I am guessing they put in a lincoln rear end, since the part number on the rear caliper came back to an 87 lincoln mark vii. It appears the mc is the stock one. So since I have a disc rear end, I should get a 94/95 mustang mc? I went out and bought the stock one this morning before reading the new replies. Will the 94/95 bolt right up or is there more work to be done? Thanks
 
I just went and matched the mc in the car to the mc I purchased and they are the same. So they did the 5 lug swap and didnt change the mc. So it looks like I will need to do the port conversion too. Can I purchase the parts for that at the part store?
 
Ok, just so I am clear on what I need to do. I am pretty sure I have the lincoln rear, I am 99% positive I have the lincoln calipers iand 100% positive I have 4 wheel disc brakes :) So, can I use a 94/95 gt master cylinder and the 3-2 conversion kit from Maximum? If so, I will order the kit tonight and pick up the mc at the parts store tomorrow. Thanks again guys for all the help, without you I would be lost on this project. I've already learned a bunch and wish I knew more before I got this one.
 
First off...you NEED to identify which brakes you do have on your car.

The Lincoln rear disks are pretty large at 54MM, so you need an MC large enough to supply enough fluid for them with a larger than stock bore.

What front brakes do you have here? If the stock 60mm calipers, you might be able to get away with a 94-95 GT master cylinder. If they are the lincoln 73mm calipers, your only MC choice is the 84-86 SVO 1 1/8" bore master cylinder.

If you have SN95 front brakes...well that's a whole different ball game.

But before buying anything you really need to make sure of what you have and buy correctly matched parts. Too many brake setups out there are done "just ok" with mismatched parts vs getting the parts that actually work with the system. There is a little bit of engineering thought behind master cylinder bore sizes vs piston area at the calipers.
 
Thanks for the info. I am picking up the wilwood adjustable proportioning valve on Friday.
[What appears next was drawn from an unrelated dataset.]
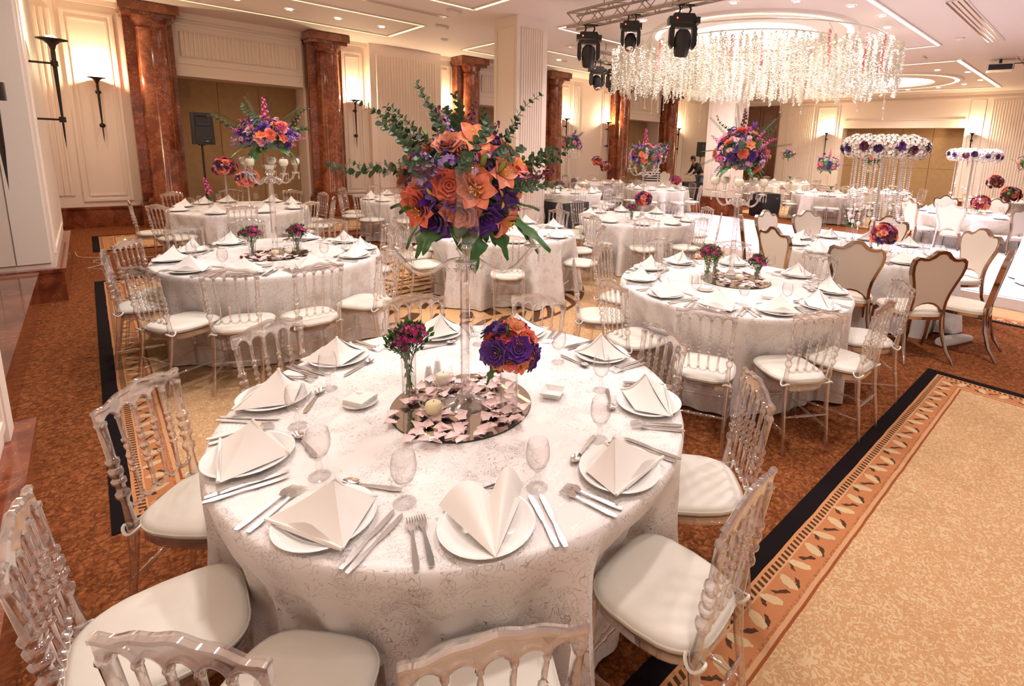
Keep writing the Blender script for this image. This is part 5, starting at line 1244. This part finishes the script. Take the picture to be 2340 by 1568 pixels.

I have been reading like crazy on the 3-2 conversion, and I really like the one on mjbobbits site. Seems like I could make one easily, just not sure on the size for the 't' and adapter, I've read 3/16 and also 1/8, I believe but don't quote me on that. If anyone has built one, or knows the sizes, could you share the sizes?

Edit: So I found some other threads where the stock proportioning valve was removed, a tee was used for the three lines and the adjustable proportioning valve was used to connect the two lines, all of this was placed where the stock proportioning valve is now. I like this idea as it reduces clutter, appears to separate the system, and from what I read works well. Any input on this type of setup?
 
Well I have completed the installation of the new master cylinder, went with a 94 GT. I removed the stock proportioning valve, used a brass tee for the front lines and an adjustable proportioning valve for the rears. I have to say, after doing the change, if I had to change it on another Fox, I would DEFINATELY buy the kit for the 3-2 conversion. The cutting and flaring and the hunting down of the adapters to make it all fit together was not worth the money saved from purchasing the kit and the plug for the stock valve. Installing the new master was simple, bolted right up. The brakes are 100% better now, nice strong brakes. Thanks again to everyone who offered their input and advice.